> _Direction_: Copy the data word for word, keeping every line.

> _Data segment_:
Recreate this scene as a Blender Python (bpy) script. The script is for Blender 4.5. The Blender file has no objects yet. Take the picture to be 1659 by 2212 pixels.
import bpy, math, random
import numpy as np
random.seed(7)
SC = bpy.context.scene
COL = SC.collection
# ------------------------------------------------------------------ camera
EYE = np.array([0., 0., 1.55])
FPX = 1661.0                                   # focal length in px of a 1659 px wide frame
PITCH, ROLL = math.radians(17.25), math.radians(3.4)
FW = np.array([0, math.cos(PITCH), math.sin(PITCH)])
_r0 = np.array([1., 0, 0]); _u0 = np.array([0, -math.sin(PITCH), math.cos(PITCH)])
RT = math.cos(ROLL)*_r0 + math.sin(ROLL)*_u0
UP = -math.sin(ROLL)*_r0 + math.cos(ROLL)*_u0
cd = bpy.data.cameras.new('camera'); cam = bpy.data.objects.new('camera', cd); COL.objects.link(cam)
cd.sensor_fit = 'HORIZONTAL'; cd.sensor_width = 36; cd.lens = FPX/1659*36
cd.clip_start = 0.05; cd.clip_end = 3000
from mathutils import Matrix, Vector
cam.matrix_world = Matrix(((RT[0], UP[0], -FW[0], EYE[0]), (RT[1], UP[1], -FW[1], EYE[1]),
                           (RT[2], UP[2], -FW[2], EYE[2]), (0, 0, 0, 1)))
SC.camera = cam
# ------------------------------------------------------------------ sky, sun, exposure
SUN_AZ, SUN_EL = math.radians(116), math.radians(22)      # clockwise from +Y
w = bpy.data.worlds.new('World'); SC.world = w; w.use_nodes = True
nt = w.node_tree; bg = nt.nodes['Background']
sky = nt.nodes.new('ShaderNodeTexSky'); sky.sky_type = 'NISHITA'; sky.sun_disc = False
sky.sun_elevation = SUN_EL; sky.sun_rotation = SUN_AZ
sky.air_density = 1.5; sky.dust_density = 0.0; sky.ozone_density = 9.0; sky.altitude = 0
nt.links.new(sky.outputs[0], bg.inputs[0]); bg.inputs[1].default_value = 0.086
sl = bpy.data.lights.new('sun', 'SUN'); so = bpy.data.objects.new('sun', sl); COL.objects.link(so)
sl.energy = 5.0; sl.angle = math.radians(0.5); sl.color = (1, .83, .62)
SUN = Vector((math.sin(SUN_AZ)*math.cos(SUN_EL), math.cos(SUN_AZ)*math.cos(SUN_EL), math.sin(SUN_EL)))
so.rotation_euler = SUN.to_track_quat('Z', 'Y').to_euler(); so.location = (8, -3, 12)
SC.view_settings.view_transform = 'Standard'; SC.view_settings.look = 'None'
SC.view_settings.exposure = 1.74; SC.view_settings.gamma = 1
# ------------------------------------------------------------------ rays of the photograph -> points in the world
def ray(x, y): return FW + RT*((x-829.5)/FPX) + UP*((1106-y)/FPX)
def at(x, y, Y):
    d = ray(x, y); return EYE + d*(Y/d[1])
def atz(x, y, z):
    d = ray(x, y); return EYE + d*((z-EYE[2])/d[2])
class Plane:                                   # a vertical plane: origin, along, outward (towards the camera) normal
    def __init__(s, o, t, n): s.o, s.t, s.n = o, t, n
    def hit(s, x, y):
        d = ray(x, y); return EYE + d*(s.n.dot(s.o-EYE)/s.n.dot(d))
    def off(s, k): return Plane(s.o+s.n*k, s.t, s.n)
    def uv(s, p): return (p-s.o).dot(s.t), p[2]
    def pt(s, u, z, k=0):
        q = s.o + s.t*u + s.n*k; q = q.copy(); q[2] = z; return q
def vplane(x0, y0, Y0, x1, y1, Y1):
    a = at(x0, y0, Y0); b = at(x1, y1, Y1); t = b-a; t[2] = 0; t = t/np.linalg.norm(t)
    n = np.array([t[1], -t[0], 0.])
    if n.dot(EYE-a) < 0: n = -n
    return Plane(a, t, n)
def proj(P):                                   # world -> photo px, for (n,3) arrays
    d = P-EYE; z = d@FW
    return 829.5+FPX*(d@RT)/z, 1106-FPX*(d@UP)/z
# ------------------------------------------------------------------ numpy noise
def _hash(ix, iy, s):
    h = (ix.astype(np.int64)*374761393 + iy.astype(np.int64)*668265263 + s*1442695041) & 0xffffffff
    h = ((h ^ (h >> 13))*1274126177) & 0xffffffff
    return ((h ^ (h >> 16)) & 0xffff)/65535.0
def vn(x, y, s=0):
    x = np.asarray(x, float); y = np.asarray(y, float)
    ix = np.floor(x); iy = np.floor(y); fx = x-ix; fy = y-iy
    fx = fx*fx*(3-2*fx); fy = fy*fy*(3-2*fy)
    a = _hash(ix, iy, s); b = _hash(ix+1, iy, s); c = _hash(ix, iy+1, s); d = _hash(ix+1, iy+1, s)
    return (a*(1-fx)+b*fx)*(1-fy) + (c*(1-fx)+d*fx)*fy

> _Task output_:
Recreate this scene as a Blender Python (bpy) script. The script is for Blender 4.5. The Blender file has no objects yet. Take the picture to be 1659 by 2212 pixels.
import bpy, math, random
import numpy as np
random.seed(7)
SC = bpy.context.scene
COL = SC.collection
# ------------------------------------------------------------------ camera
EYE = np.array([0., 0., 1.55])
FPX = 1661.0                                   # focal length in px of a 1659 px wide frame
PITCH, ROLL = math.radians(17.25), math.radians(3.4)
FW = np.array([0, math.cos(PITCH), math.sin(PITCH)])
_r0 = np.array([1., 0, 0]); _u0 = np.array([0, -math.sin(PITCH), math.cos(PITCH)])
RT = math.cos(ROLL)*_r0 + math.sin(ROLL)*_u0
UP = -math.sin(ROLL)*_r0 + math.cos(ROLL)*_u0
cd = bpy.data.cameras.new('camera'); cam = bpy.data.objects.new('camera', cd); COL.objects.link(cam)
cd.sensor_fit = 'HORIZONTAL'; cd.sensor_width = 36; cd.lens = FPX/1659*36
cd.clip_start = 0.05; cd.clip_end = 3000
from mathutils import Matrix, Vector
cam.matrix_world = Matrix(((RT[0], UP[0], -FW[0], EYE[0]), (RT[1], UP[1], -FW[1], EYE[1]),
                           (RT[2], UP[2], -FW[2], EYE[2]), (0, 0, 0, 1)))
SC.camera = cam
# ------------------------------------------------------------------ sky, sun, exposure
SUN_AZ, SUN_EL = math.radians(116), math.radians(22)      # clockwise from +Y
w = bpy.data.worlds.new('World'); SC.world = w; w.use_nodes = True
nt = w.node_tree; bg = nt.nodes['Background']
sky = nt.nodes.new('ShaderNodeTexSky'); sky.sky_type = 'NISHITA'; sky.sun_disc = False
sky.sun_elevation = SUN_EL; sky.sun_rotation = SUN_AZ
sky.air_density = 1.5; sky.dust_density = 0.0; sky.ozone_density = 9.0; sky.altitude = 0
nt.links.new(sky.outputs[0], bg.inputs[0]); bg.inputs[1].default_value = 0.086
sl = bpy.data.lights.new('sun', 'SUN'); so = bpy.data.objects.new('sun', sl); COL.objects.link(so)
sl.energy = 5.0; sl.angle = math.radians(0.5); sl.color = (1, .83, .62)
SUN = Vector((math.sin(SUN_AZ)*math.cos(SUN_EL), math.cos(SUN_AZ)*math.cos(SUN_EL), math.sin(SUN_EL)))
so.rotation_euler = SUN.to_track_quat('Z', 'Y').to_euler(); so.location = (8, -3, 12)
SC.view_settings.view_transform = 'Standard'; SC.view_settings.look = 'None'
SC.view_settings.exposure = 1.74; SC.view_settings.gamma = 1
# ------------------------------------------------------------------ rays of the photograph -> points in the world
def ray(x, y): return FW + RT*((x-829.5)/FPX) + UP*((1106-y)/FPX)
def at(x, y, Y):
    d = ray(x, y); return EYE + d*(Y/d[1])
def atz(x, y, z):
    d = ray(x, y); return EYE + d*((z-EYE[2])/d[2])
class Plane:                                   # a vertical plane: origin, along, outward (towards the camera) normal
    def __init__(s, o, t, n): s.o, s.t, s.n = o, t, n
    def hit(s, x, y):
        d = ray(x, y); return EYE + d*(s.n.dot(s.o-EYE)/s.n.dot(d))
    def off(s, k): return Plane(s.o+s.n*k, s.t, s.n)
    def uv(s, p): return (p-s.o).dot(s.t), p[2]
    def pt(s, u, z, k=0):
        q = s.o + s.t*u + s.n*k; q = q.copy(); q[2] = z; return q
def vplane(x0, y0, Y0, x1, y1, Y1):
    a = at(x0, y0, Y0); b = at(x1, y1, Y1); t = b-a; t[2] = 0; t = t/np.linalg.norm(t)
    n = np.array([t[1], -t[0], 0.])
    if n.dot(EYE-a) < 0: n = -n
    return Plane(a, t, n)
def proj(P):                                   # world -> photo px, for (n,3) arrays
    d = P-EYE; z = d@FW
    return 829.5+FPX*(d@RT)/z, 1106-FPX*(d@UP)/z
# ------------------------------------------------------------------ numpy noise
def _hash(ix, iy, s):
    h = (ix.astype(np.int64)*374761393 + iy.astype(np.int64)*668265263 + s*1442695041) & 0xffffffff
    h = ((h ^ (h >> 13))*1274126177) & 0xffffffff
    return ((h ^ (h >> 16)) & 0xffff)/65535.0
def vn(x, y, s=0):
    x = np.asarray(x, float); y = np.asarray(y, float)
    ix = np.floor(x); iy = np.floor(y); fx = x-ix; fy = y-iy
    fx = fx*fx*(3-2*fx); fy = fy*fy*(3-2*fy)
    a = _hash(ix, iy, s); b = _hash(ix+1, iy, s); c = _hash(ix, iy+1, s); d = _hash(ix+1, iy+1, s)
    return (a*(1-fx)+b*fx)*(1-fy) + (c*(1-fx)+d*fx)*fy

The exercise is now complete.